Australian Vanadium MD says the metal needs a Tesla-like influence

Australian Vanadium managing director Vincent Algar has stated at a conference in Hong Kong that vanadium needs a figure like Elon Musk of Tesla to boost investment in the metal.

Algar, a geologist with over 25 years of experience in the Australian and South African mining industry, made the comments during an interview at the event.

The company’s presentation at last week’s conference focused on its potential as an operator to fast-track vanadium production into the mainstream with a particular focus on its Gabanintha deposit in the Murchison region of Western Australia.

The Gabanintha project includes measured, indicated and inferred vanadium mineral resources of 10.2 million tonnes (Mt) at 1.06 per cent, 4.8Mt at 1.04 per cent and 77.8Mt at 0.94 per cent respectively, with total mineral resource of 179.6Mt at 0.75 per cent overall.

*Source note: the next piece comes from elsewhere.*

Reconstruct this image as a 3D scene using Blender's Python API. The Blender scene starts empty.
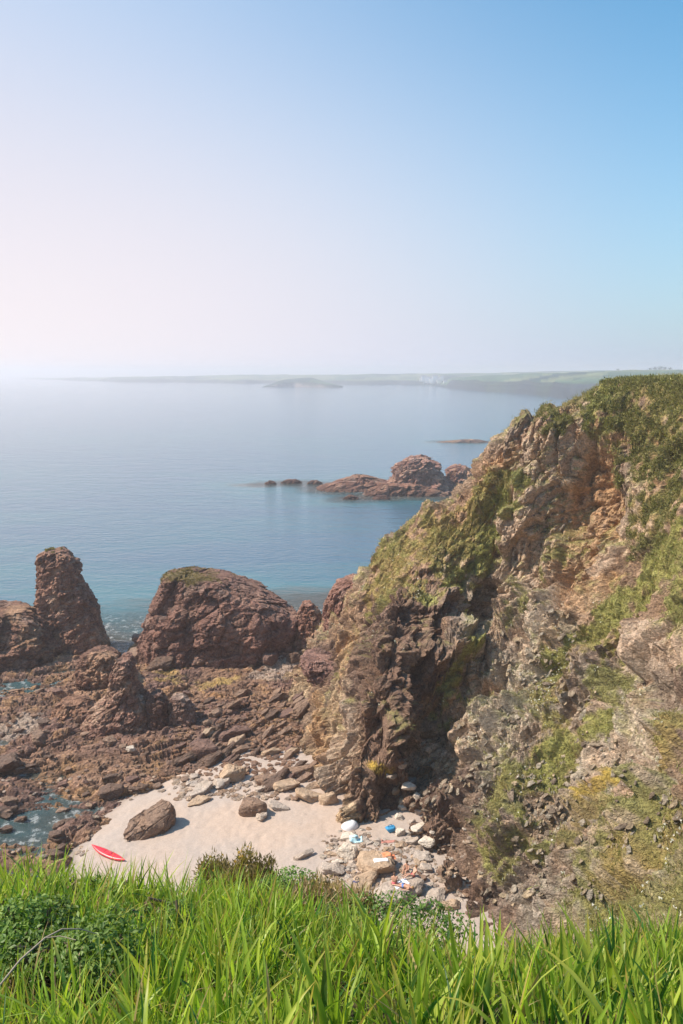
import bpy, bmesh, math, random
import numpy as np
from mathutils import Vector, Matrix
from mathutils.bvhtree import BVHTree

random.seed(7)
RS = np.random.RandomState(11)
SC = bpy.context.scene
COL = SC.collection
F = 740.0
TH = math.radians(10.72)
CAMZ = 42.0
ct, st = math.cos(TH), math.sin(TH)

# ---------------------------------------------------------------- placement helpers
def ray(px, py):
    dx = (px - 341.5) / F
    dy = (512 - py) / F
    return np.array([dx, ct + dy * st, -st + dy * ct])

def P(px, py, Y=None, z=None):
    d = ray(px, py)
    t = Y / d[1] if Y is not None else (z - CAMZ) / d[2]
    return np.array([0, 0, CAMZ]) + d * t

# ---------------------------------------------------------------- noise
def _h(ix, iy, iz, s):
    with np.errstate(over='ignore'):
        x = (ix.astype(np.uint32) * np.uint32(73856093)) ^ (iy.astype(np.uint32) * np.uint32(19349663)) ^ (iz.astype(np.uint32) * np.uint32(83492791)) ^ np.uint32((s * 2654435761) & 0xffffffff)
        x ^= x >> np.uint32(16); x *= np.uint32(0x7feb352d)
        x ^= x >> np.uint32(15); x *= np.uint32(0x846ca68b)
        x ^= x >> np.uint32(16)
    return x.astype(np.float32) / np.float32(4294967295.0)

def vnoise(p, s=0):
    i = np.floor(p).astype(np.int64)
    f = (p - i).astype(np.float32)
    u = f * f * f * (f * (f * 6 - 15) + 10)
    r = 0
    for a in (0, 1):
        wa = u[:, 0] if a else 1 - u[:, 0]
        for b in (0, 1):
            wb = u[:, 1] if b else 1 - u[:, 1]
            for c in (0, 1):
                wc = u[:, 2] if c else 1 - u[:, 2]
                r = r + wa * wb * wc * _h(i[:, 0] + a, i[:, 1] + b, i[:, 2] + c, s)
    return r * 2 - 1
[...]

The company hopes to produce about 5–6 per cent of the global market share in vanadium once the project enters (tentative) production in 2021.

Vanadium’s most common application is currently as a component for steelmaking but it also holds strong potential as a component for green battery production. Vanadium batteries can last longer and be charged more repeatedly without wear than their dominant lithium-ion counterparts.

“Trying to sell a vanadium-flow battery to someone who only can think of lithium, who only thinks there’s a lithium battery out there to solve the world’s problems, is very difficult,” said Algar.